■ TASK REQUIREMENTS
Write out the complete material exactly as it stands.

■ DATA SHOWN

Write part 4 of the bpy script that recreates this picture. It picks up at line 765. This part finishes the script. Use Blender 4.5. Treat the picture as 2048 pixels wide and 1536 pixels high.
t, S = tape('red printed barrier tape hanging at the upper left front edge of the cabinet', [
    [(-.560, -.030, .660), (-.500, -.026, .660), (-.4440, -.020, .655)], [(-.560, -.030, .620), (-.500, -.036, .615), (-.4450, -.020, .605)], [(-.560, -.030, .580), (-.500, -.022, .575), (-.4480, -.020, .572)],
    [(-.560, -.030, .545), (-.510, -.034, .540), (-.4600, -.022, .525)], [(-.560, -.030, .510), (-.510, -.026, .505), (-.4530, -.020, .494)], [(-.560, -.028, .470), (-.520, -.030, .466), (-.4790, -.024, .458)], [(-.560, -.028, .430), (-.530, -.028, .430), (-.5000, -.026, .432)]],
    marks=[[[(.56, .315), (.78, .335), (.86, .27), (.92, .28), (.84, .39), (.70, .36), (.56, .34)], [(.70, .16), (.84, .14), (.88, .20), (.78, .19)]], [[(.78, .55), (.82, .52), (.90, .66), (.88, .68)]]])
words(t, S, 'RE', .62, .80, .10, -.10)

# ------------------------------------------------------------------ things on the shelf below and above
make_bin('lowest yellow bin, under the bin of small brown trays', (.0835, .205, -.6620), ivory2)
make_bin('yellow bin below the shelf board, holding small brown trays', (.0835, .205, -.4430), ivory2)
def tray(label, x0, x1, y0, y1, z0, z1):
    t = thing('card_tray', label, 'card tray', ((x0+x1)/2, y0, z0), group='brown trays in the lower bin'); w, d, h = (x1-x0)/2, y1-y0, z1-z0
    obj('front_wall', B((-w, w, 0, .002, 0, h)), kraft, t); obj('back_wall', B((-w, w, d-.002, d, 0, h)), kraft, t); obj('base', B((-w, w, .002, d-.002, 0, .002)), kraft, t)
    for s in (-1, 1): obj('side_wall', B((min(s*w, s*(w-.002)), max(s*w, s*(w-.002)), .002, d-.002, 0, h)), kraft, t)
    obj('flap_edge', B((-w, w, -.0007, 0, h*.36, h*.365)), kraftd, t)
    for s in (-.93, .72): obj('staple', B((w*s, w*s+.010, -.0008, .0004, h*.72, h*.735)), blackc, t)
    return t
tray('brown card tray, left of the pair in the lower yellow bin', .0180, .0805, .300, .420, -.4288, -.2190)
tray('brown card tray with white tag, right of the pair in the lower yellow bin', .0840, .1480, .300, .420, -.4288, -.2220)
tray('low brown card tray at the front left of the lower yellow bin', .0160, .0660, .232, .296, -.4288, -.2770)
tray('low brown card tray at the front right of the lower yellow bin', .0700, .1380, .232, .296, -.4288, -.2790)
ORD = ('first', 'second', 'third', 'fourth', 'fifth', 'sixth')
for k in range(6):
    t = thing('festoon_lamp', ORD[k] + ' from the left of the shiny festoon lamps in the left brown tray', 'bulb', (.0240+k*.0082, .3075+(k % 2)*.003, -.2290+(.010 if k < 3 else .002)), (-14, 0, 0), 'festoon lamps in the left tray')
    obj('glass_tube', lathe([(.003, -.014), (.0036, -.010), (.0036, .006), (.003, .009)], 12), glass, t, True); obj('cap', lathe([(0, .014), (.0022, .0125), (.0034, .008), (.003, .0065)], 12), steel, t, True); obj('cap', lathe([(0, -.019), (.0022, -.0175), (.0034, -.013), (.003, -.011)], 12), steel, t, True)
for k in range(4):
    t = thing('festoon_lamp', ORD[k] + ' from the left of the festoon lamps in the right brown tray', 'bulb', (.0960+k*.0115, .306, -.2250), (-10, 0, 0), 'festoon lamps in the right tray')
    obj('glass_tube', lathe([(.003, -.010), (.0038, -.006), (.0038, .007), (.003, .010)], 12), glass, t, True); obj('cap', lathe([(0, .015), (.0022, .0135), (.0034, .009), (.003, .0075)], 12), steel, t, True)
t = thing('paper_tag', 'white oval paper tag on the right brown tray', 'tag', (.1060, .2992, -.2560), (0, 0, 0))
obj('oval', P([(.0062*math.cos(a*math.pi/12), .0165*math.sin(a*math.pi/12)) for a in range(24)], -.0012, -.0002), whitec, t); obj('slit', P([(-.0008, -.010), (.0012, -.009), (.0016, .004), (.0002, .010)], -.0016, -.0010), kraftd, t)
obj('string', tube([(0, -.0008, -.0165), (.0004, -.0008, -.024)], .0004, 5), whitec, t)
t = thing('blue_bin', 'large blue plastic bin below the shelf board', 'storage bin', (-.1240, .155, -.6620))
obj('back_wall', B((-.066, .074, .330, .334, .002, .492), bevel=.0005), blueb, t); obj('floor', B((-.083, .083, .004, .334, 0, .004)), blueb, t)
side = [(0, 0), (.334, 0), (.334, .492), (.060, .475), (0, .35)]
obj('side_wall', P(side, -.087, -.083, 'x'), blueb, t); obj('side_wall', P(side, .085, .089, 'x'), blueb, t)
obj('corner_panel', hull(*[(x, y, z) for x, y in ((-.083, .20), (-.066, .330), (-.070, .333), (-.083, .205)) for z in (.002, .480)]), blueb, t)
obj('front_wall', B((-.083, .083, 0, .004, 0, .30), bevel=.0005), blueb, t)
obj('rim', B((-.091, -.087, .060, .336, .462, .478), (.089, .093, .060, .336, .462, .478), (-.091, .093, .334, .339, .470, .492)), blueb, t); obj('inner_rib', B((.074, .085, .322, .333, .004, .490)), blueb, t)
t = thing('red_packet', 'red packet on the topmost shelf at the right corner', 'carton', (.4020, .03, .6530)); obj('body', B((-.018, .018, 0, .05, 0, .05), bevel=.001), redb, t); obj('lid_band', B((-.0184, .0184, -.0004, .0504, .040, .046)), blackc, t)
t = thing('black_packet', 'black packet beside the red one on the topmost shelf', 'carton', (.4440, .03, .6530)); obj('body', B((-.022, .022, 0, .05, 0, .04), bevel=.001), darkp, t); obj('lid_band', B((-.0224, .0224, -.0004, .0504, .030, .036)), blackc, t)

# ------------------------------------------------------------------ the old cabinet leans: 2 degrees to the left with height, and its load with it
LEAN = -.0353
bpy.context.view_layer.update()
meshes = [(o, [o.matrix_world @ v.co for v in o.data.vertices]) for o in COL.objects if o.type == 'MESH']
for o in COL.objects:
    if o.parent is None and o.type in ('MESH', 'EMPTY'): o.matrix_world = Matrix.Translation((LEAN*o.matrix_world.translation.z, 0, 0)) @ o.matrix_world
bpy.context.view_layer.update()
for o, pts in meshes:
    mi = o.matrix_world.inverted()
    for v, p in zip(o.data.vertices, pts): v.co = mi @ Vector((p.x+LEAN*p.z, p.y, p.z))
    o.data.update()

■ RESPONSE TO THIS TASK
Write part 4 of the bpy script that recreates this picture. It picks up at line 765. This part finishes the script. Use Blender 4.5. Treat the picture as 2048 pixels wide and 1536 pixels high.
t, S = tape('red printed barrier tape hanging at the upper left front edge of the cabinet', [
    [(-.560, -.030, .660), (-.500, -.026, .660), (-.4440, -.020, .655)], [(-.560, -.030, .620), (-.500, -.036, .615), (-.4450, -.020, .605)], [(-.560, -.030, .580), (-.500, -.022, .575), (-.4480, -.020, .572)],
    [(-.560, -.030, .545), (-.510, -.034, .540), (-.4600, -.022, .525)], [(-.560, -.030, .510), (-.510, -.026, .505), (-.4530, -.020, .494)], [(-.560, -.028, .470), (-.520, -.030, .466), (-.4790, -.024, .458)], [(-.560, -.028, .430), (-.530, -.028, .430), (-.5000, -.026, .432)]],
    marks=[[[(.56, .315), (.78, .335), (.86, .27), (.92, .28), (.84, .39), (.70, .36), (.56, .34)], [(.70, .16), (.84, .14), (.88, .20), (.78, .19)]], [[(.78, .55), (.82, .52), (.90, .66), (.88, .68)]]])
words(t, S, 'RE', .62, .80, .10, -.10)

# ------------------------------------------------------------------ things on the shelf below and above
make_bin('lowest yellow bin, under the bin of small brown trays', (.0835, .205, -.6620), ivory2)
make_bin('yellow bin below the shelf board, holding small brown trays', (.0835, .205, -.4430), ivory2)
def tray(label, x0, x1, y0, y1, z0, z1):
    t = thing('card_tray', label, 'card tray', ((x0+x1)/2, y0, z0), group='brown trays in the lower bin'); w, d, h = (x1-x0)/2, y1-y0, z1-z0
    obj('front_wall', B((-w, w, 0, .002, 0, h)), kraft, t); obj('back_wall', B((-w, w, d-.002, d, 0, h)), kraft, t); obj('base', B((-w, w, .002, d-.002, 0, .002)), kraft, t)
    for s in (-1, 1): obj('side_wall', B((min(s*w, s*(w-.002)), max(s*w, s*(w-.002)), .002, d-.002, 0, h)), kraft, t)
    obj('flap_edge', B((-w, w, -.0007, 0, h*.36, h*.365)), kraftd, t)
    for s in (-.93, .72): obj('staple', B((w*s, w*s+.010, -.0008, .0004, h*.72, h*.735)), blackc, t)
    return t
tray('brown card tray, left of the pair in the lower yellow bin', .0180, .0805, .300, .420, -.4288, -.2190)
tray('brown card tray with white tag, right of the pair in the lower yellow bin', .0840, .1480, .300, .420, -.4288, -.2220)
tray('low brown card tray at the front left of the lower yellow bin', .0160, .0660, .232, .296, -.4288, -.2770)
tray('low brown card tray at the front right of the lower yellow bin', .0700, .1380, .232, .296, -.4288, -.2790)
ORD = ('first', 'second', 'third', 'fourth', 'fifth', 'sixth')
for k in range(6):
    t = thing('festoon_lamp', ORD[k] + ' from the left of the shiny festoon lamps in the left brown tray', 'bulb', (.0240+k*.0082, .3075+(k % 2)*.003, -.2290+(.010 if k < 3 else .002)), (-14, 0, 0), 'festoon lamps in the left tray')
    obj('glass_tube', lathe([(.003, -.014), (.0036, -.010), (.0036, .006), (.003, .009)], 12), glass, t, True); obj('cap', lathe([(0, .014), (.0022, .0125), (.0034, .008), (.003, .0065)], 12), steel, t, True); obj('cap', lathe([(0, -.019), (.0022, -.0175), (.0034, -.013), (.003, -.011)], 12), steel, t, True)
for k in range(4):
    t = thing('festoon_lamp', ORD[k] + ' from the left of the festoon lamps in the right brown tray', 'bulb', (.0960+k*.0115, .306, -.2250), (-10, 0, 0), 'festoon lamps in the right tray')
    obj('glass_tube', lathe([(.003, -.010), (.0038, -.006), (.0038, .007), (.003, .010)], 12), glass, t, True); obj('cap', lathe([(0, .015), (.0022, .0135), (.0034, .009), (.003, .0075)], 12), steel, t, True)
t = thing('paper_tag', 'white oval paper tag on the right brown tray', 'tag', (.1060, .2992, -.2560), (0, 0, 0))
obj('oval', P([(.0062*math.cos(a*math.pi/12), .0165*math.sin(a*math.pi/12)) for a in range(24)], -.0012, -.0002), whitec, t); obj('slit', P([(-.0008, -.010), (.0012, -.009), (.0016, .004), (.0002, .010)], -.0016, -.0010), kraftd, t)
obj('string', tube([(0, -.0008, -.0165), (.0004, -.0008, -.024)], .0004, 5), whitec, t)
t = thing('blue_bin', 'large blue plastic bin below the shelf board', 'storage bin', (-.1240, .155, -.6620))
obj('back_wall', B((-.066, .074, .330, .334, .002, .492), bevel=.0005), blueb, t); obj('floor', B((-.083, .083, .004, .334, 0, .004)), blueb, t)
side = [(0, 0), (.334, 0), (.334, .492), (.060, .475), (0, .35)]
obj('side_wall', P(side, -.087, -.083, 'x'), blueb, t); obj('side_wall', P(side, .085, .089, 'x'), blueb, t)
obj('corner_panel', hull(*[(x, y, z) for x, y in ((-.083, .20), (-.066, .330), (-.070, .333), (-.083, .205)) for z in (.002, .480)]), blueb, t)
obj('front_wall', B((-.083, .083, 0, .004, 0, .30), bevel=.0005), blueb, t)
obj('rim', B((-.091, -.087, .060, .336, .462, .478), (.089, .093, .060, .336, .462, .478), (-.091, .093, .334, .339, .470, .492)), blueb, t); obj('inner_rib', B((.074, .085, .322, .333, .004, .490)), blueb, t)
t = thing('red_packet', 'red packet on the topmost shelf at the right corner', 'carton', (.4020, .03, .6530)); obj('body', B((-.018, .018, 0, .05, 0, .05), bevel=.001), redb, t); obj('lid_band', B((-.0184, .0184, -.0004, .0504, .040, .046)), blackc, t)
t = thing('black_packet', 'black packet beside the red one on the topmost shelf', 'carton', (.4440, .03, .6530)); obj('body', B((-.022, .022, 0, .05, 0, .04), bevel=.001), darkp, t); obj('lid_band', B((-.0224, .0224, -.0004, .0504, .030, .036)), blackc, t)

# ------------------------------------------------------------------ the old cabinet leans: 2 degrees to the left with height, and its load with it
LEAN = -.0353
bpy.context.view_layer.update()
meshes = [(o, [o.matrix_world @ v.co for v in o.data.vertices]) for o in COL.objects if o.type == 'MESH']
for o in COL.objects:
    if o.parent is None and o.type in ('MESH', 'EMPTY'): o.matrix_world = Matrix.Translation((LEAN*o.matrix_world.translation.z, 0, 0)) @ o.matrix_world
bpy.context.view_layer.update()
for o, pts in meshes:
    mi = o.matrix_world.inverted()
    for v, p in zip(o.data.vertices, pts): v.co = mi @ Vector((p.x+LEAN*p.z, p.y, p.z))
    o.data.update()